Most people remember Bruce Lee as a martial artist. Fast hands, fierce discipline, a physical force that seemed almost unreal. What fewer people know is that he was also a philosopher, a thinker who spent just as much time wrestling with questions of fear, patience, and becoming as he did training his body. He studied life deeply. One of his most quoted lines has stayed with me for over 4 decades:
“Do not pray for an easy life; pray for the strength to endure a difficult one.”
Understanding the Strength to Endure
At first, that line can sound harsh. Almost dismissive of pain. But the longer I live, the more I hear compassion underneath it. Easy does not teach us how to stand when the ground shifts. Easy does not reveal who we are when the night stretches long and quiet. Difficulty, when met with grace, becomes a teacher.
I have learned that endurance rarely looks impressive. It does not arrive with a breakthrough moment or a clean resolution. Endurance shows up quietly, in the decision to get out of bed when yesterday still weighs heavy on your chest. It appears in small choices repeated again and again, especially when nothing feels resolved yet.
Learning the Strength to Endure
Out on the road, especially in the desert, patience is unavoidable. The land does not rush its blooming. The rain does not hurry its falling. Miles pass whether you are ready or not. Sitting behind the wheel with nothing but the hum of tires and your own thoughts has a way of teaching you that some lessons only arrive through time and repetition. The road does not bend to your comfort. It simply invites you to keep moving.
There have been stretches of road where I wanted answers more than endurance. I wanted clarity, certainty, and closure. Instead, what I was given was the strength to stay present. Mile after mile. Breath after breath. Endurance did not fix everything, but it kept me from giving up before healing had a chance to catch up.

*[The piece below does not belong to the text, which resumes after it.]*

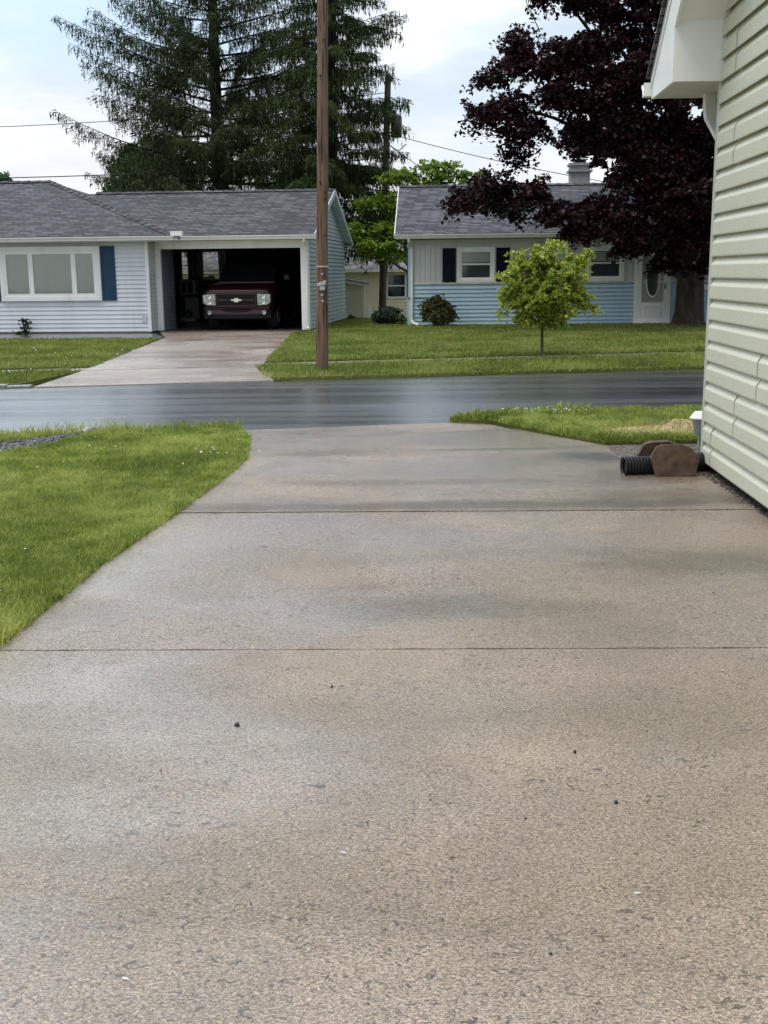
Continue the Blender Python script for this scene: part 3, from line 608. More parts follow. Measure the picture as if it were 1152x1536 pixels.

Practicing the Strength to Endure
Bruce Lee once described life as being like water, flexible and adaptive, able to move forward even when blocked. That image fits faith better than most sermons I have heard. Faith does not remove obstacles. It teaches us how to move through them without breaking. It shapes us through pressure, not comfort, and it forms strength that does not depend on ideal conditions.
I do not pray for an easy life anymore. I pray for steadiness. For courage. For the strength to endure when the journey refuses shortcuts. I pray for grace that moves with me, not around the pain, but straight through it. Because the truth is, the difficult road is often the one that leads somewhere worth going.
✨ Roadside Reflection:
Endurance is not about being tough enough to ignore pain. It’s about being faithful enough to keep moving while healing takes its time. You don’t need a softer road. You need stronger legs, a steadier heart, and the courage to stay present when the road gets hard. Pray for the strength to endure a difficult life, because easy fades quickly. Endurance carries you all the way home.